▶ EXERCISE INSTRUCTIONS: Transcribe the listing that follows in full, omitting pictures.

** START DATA PROVIDED **

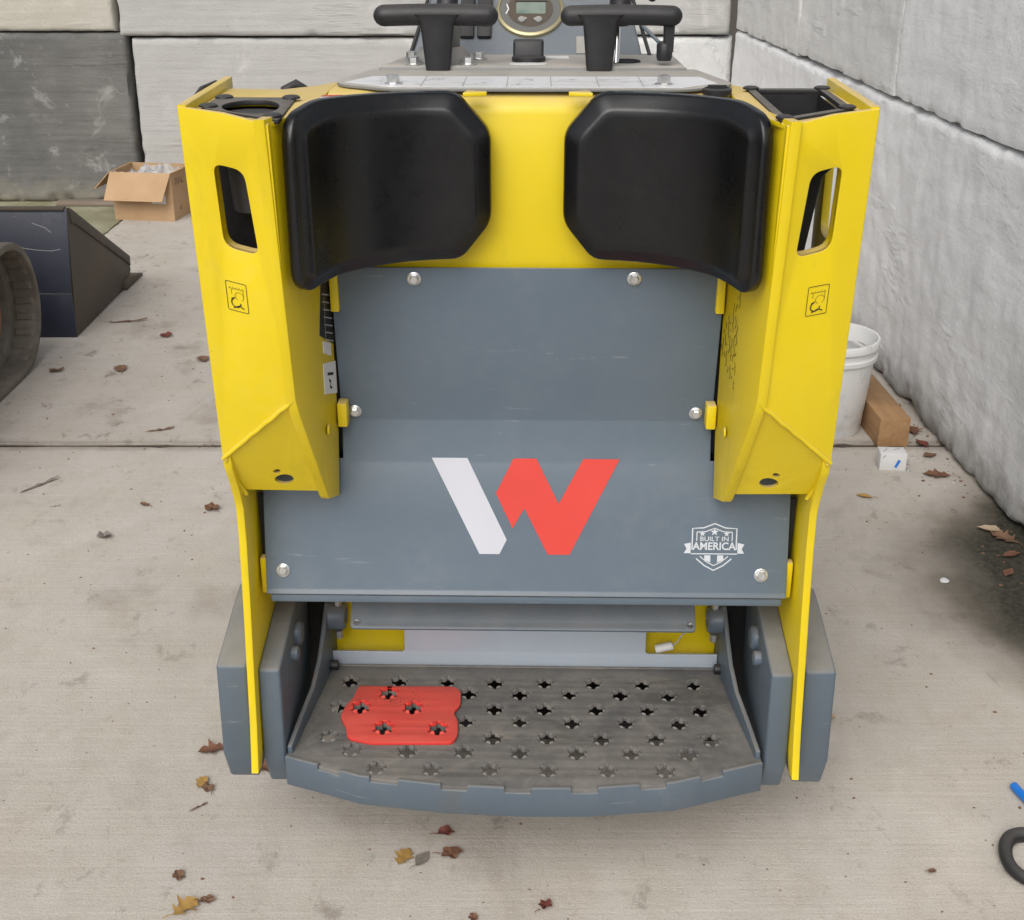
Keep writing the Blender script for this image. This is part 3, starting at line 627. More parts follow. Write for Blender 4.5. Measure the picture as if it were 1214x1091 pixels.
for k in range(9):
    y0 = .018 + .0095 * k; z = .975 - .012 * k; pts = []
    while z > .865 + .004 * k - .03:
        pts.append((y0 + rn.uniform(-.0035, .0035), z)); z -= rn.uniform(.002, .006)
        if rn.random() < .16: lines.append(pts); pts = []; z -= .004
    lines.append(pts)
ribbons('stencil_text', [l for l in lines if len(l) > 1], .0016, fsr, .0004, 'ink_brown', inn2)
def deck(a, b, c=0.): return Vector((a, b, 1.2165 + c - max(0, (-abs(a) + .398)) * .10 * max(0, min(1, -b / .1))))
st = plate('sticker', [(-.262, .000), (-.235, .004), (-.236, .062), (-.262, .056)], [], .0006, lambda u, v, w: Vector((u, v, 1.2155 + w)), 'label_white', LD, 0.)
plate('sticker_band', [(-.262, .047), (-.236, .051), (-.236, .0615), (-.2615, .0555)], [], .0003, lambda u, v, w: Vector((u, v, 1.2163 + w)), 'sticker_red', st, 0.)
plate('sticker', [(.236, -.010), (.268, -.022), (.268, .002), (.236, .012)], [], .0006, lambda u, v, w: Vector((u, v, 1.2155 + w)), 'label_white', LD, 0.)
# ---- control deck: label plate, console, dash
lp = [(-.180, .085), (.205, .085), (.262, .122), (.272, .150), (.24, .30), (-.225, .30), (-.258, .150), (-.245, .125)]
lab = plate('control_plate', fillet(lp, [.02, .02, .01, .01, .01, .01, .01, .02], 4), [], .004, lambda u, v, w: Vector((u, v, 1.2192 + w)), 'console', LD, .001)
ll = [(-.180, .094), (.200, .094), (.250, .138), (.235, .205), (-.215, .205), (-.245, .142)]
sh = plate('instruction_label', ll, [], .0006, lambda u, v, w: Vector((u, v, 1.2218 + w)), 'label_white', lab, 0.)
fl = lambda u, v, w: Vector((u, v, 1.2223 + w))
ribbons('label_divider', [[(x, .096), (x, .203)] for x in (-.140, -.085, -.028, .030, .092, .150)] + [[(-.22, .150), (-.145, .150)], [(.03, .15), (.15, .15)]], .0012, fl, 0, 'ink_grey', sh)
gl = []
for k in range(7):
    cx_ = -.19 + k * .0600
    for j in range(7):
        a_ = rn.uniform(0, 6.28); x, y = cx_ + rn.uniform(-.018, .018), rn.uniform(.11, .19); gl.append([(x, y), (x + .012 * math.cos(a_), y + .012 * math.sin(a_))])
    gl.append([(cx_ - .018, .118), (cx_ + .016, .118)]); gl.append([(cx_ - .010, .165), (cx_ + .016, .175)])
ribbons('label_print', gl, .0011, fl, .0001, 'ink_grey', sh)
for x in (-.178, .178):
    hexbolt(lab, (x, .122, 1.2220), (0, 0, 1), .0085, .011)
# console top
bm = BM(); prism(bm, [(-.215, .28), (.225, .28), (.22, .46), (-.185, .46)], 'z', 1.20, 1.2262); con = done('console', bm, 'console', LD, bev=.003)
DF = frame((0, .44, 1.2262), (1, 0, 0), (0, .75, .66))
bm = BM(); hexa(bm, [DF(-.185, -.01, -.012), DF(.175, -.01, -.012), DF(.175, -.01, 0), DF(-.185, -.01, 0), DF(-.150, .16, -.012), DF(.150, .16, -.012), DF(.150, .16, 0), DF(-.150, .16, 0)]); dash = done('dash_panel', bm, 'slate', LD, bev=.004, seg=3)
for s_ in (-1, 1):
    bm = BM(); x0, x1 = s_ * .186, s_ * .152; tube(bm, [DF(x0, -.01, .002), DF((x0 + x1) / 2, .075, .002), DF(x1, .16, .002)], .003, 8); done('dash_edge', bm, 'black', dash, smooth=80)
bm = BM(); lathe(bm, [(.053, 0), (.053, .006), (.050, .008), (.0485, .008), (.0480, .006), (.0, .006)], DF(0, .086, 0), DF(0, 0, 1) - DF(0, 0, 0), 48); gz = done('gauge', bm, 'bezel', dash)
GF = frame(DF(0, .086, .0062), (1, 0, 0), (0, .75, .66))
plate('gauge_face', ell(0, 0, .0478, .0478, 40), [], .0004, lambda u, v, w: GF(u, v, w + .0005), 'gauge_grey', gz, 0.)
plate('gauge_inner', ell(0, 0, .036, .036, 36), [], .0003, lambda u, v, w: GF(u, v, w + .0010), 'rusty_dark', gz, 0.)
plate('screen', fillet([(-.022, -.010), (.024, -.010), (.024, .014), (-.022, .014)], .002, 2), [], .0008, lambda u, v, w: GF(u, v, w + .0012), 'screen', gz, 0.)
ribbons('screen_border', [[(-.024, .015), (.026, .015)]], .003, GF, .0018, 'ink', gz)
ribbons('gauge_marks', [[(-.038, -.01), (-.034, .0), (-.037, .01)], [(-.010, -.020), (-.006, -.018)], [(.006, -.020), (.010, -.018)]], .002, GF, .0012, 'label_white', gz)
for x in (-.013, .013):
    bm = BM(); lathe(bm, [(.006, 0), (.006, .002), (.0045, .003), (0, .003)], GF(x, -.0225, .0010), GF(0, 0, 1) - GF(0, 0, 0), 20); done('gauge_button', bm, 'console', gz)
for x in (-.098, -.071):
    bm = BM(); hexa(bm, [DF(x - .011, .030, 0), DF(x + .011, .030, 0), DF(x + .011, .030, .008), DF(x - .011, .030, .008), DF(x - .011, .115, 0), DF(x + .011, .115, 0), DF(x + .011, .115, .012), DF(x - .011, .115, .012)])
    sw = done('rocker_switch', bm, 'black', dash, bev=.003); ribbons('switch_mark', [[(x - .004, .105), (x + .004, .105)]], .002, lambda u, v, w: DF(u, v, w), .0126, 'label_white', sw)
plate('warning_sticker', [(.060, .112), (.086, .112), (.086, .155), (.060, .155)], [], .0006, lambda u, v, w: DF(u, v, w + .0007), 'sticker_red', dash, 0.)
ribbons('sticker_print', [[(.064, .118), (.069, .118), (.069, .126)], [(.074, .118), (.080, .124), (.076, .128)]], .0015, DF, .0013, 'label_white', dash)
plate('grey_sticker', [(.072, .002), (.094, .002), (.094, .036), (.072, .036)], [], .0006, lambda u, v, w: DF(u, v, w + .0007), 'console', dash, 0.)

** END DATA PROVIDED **

▶ RESULT OF THIS TASK:
Keep writing the Blender script for this image. This is part 3, starting at line 627. More parts follow. Write for Blender 4.5. Measure the picture as if it were 1214x1091 pixels.
for k in range(9):
    y0 = .018 + .0095 * k; z = .975 - .012 * k; pts = []
    while z > .865 + .004 * k - .03:
        pts.append((y0 + rn.uniform(-.0035, .0035), z)); z -= rn.uniform(.002, .006)
        if rn.random() < .16: lines.append(pts); pts = []; z -= .004
    lines.append(pts)
ribbons('stencil_text', [l for l in lines if len(l) > 1], .0016, fsr, .0004, 'ink_brown', inn2)
def deck(a, b, c=0.): return Vector((a, b, 1.2165 + c - max(0, (-abs(a) + .398)) * .10 * max(0, min(1, -b / .1))))
st = plate('sticker', [(-.262, .000), (-.235, .004), (-.236, .062), (-.262, .056)], [], .0006, lambda u, v, w: Vector((u, v, 1.2155 + w)), 'label_white', LD, 0.)
plate('sticker_band', [(-.262, .047), (-.236, .051), (-.236, .0615), (-.2615, .0555)], [], .0003, lambda u, v, w: Vector((u, v, 1.2163 + w)), 'sticker_red', st, 0.)
plate('sticker', [(.236, -.010), (.268, -.022), (.268, .002), (.236, .012)], [], .0006, lambda u, v, w: Vector((u, v, 1.2155 + w)), 'label_white', LD, 0.)
# ---- control deck: label plate, console, dash
lp = [(-.180, .085), (.205, .085), (.262, .122), (.272, .150), (.24, .30), (-.225, .30), (-.258, .150), (-.245, .125)]
lab = plate('control_plate', fillet(lp, [.02, .02, .01, .01, .01, .01, .01, .02], 4), [], .004, lambda u, v, w: Vector((u, v, 1.2192 + w)), 'console', LD, .001)
ll = [(-.180, .094), (.200, .094), (.250, .138), (.235, .205), (-.215, .205), (-.245, .142)]
sh = plate('instruction_label', ll, [], .0006, lambda u, v, w: Vector((u, v, 1.2218 + w)), 'label_white', lab, 0.)
fl = lambda u, v, w: Vector((u, v, 1.2223 + w))
ribbons('label_divider', [[(x, .096), (x, .203)] for x in (-.140, -.085, -.028, .030, .092, .150)] + [[(-.22, .150), (-.145, .150)], [(.03, .15), (.15, .15)]], .0012, fl, 0, 'ink_grey', sh)
gl = []
for k in range(7):
    cx_ = -.19 + k * .0600
    for j in range(7):
        a_ = rn.uniform(0, 6.28); x, y = cx_ + rn.uniform(-.018, .018), rn.uniform(.11, .19); gl.append([(x, y), (x + .012 * math.cos(a_), y + .012 * math.sin(a_))])
    gl.append([(cx_ - .018, .118), (cx_ + .016, .118)]); gl.append([(cx_ - .010, .165), (cx_ + .016, .175)])
ribbons('label_print', gl, .0011, fl, .0001, 'ink_grey', sh)
for x in (-.178, .178):
    hexbolt(lab, (x, .122, 1.2220), (0, 0, 1), .0085, .011)
# console top
bm = BM(); prism(bm, [(-.215, .28), (.225, .28), (.22, .46), (-.185, .46)], 'z', 1.20, 1.2262); con = done('console', bm, 'console', LD, bev=.003)
DF = frame((0, .44, 1.2262), (1, 0, 0), (0, .75, .66))
bm = BM(); hexa(bm, [DF(-.185, -.01, -.012), DF(.175, -.01, -.012), DF(.175, -.01, 0), DF(-.185, -.01, 0), DF(-.150, .16, -.012), DF(.150, .16, -.012), DF(.150, .16, 0), DF(-.150, .16, 0)]); dash = done('dash_panel', bm, 'slate', LD, bev=.004, seg=3)
for s_ in (-1, 1):
    bm = BM(); x0, x1 = s_ * .186, s_ * .152; tube(bm, [DF(x0, -.01, .002), DF((x0 + x1) / 2, .075, .002), DF(x1, .16, .002)], .003, 8); done('dash_edge', bm, 'black', dash, smooth=80)
bm = BM(); lathe(bm, [(.053, 0), (.053, .006), (.050, .008), (.0485, .008), (.0480, .006), (.0, .006)], DF(0, .086, 0), DF(0, 0, 1) - DF(0, 0, 0), 48); gz = done('gauge', bm, 'bezel', dash)
GF = frame(DF(0, .086, .0062), (1, 0, 0), (0, .75, .66))
plate('gauge_face', ell(0, 0, .0478, .0478, 40), [], .0004, lambda u, v, w: GF(u, v, w + .0005), 'gauge_grey', gz, 0.)
plate('gauge_inner', ell(0, 0, .036, .036, 36), [], .0003, lambda u, v, w: GF(u, v, w + .0010), 'rusty_dark', gz, 0.)
plate('screen', fillet([(-.022, -.010), (.024, -.010), (.024, .014), (-.022, .014)], .002, 2), [], .0008, lambda u, v, w: GF(u, v, w + .0012), 'screen', gz, 0.)
ribbons('screen_border', [[(-.024, .015), (.026, .015)]], .003, GF, .0018, 'ink', gz)
ribbons('gauge_marks', [[(-.038, -.01), (-.034, .0), (-.037, .01)], [(-.010, -.020), (-.006, -.018)], [(.006, -.020), (.010, -.018)]], .002, GF, .0012, 'label_white', gz)
for x in (-.013, .013):
    bm = BM(); lathe(bm, [(.006, 0), (.006, .002), (.0045, .003), (0, .003)], GF(x, -.0225, .0010), GF(0, 0, 1) - GF(0, 0, 0), 20); done('gauge_button', bm, 'console', gz)
for x in (-.098, -.071):
    bm = BM(); hexa(bm, [DF(x - .011, .030, 0), DF(x + .011, .030, 0), DF(x + .011, .030, .008), DF(x - .011, .030, .008), DF(x - .011, .115, 0), DF(x + .011, .115, 0), DF(x + .011, .115, .012), DF(x - .011, .115, .012)])
    sw = done('rocker_switch', bm, 'black', dash, bev=.003); ribbons('switch_mark', [[(x - .004, .105), (x + .004, .105)]], .002, lambda u, v, w: DF(u, v, w), .0126, 'label_white', sw)
plate('warning_sticker', [(.060, .112), (.086, .112), (.086, .155), (.060, .155)], [], .0006, lambda u, v, w: DF(u, v, w + .0007), 'sticker_red', dash, 0.)
ribbons('sticker_print', [[(.064, .118), (.069, .118), (.069, .126)], [(.074, .118), (.080, .124), (.076, .128)]], .0015, DF, .0013, 'label_white', dash)
plate('grey_sticker', [(.072, .002), (.094, .002), (.094, .036), (.072, .036)], [], .0006, lambda u, v, w: DF(u, v, w + .0007), 'console', dash, 0.)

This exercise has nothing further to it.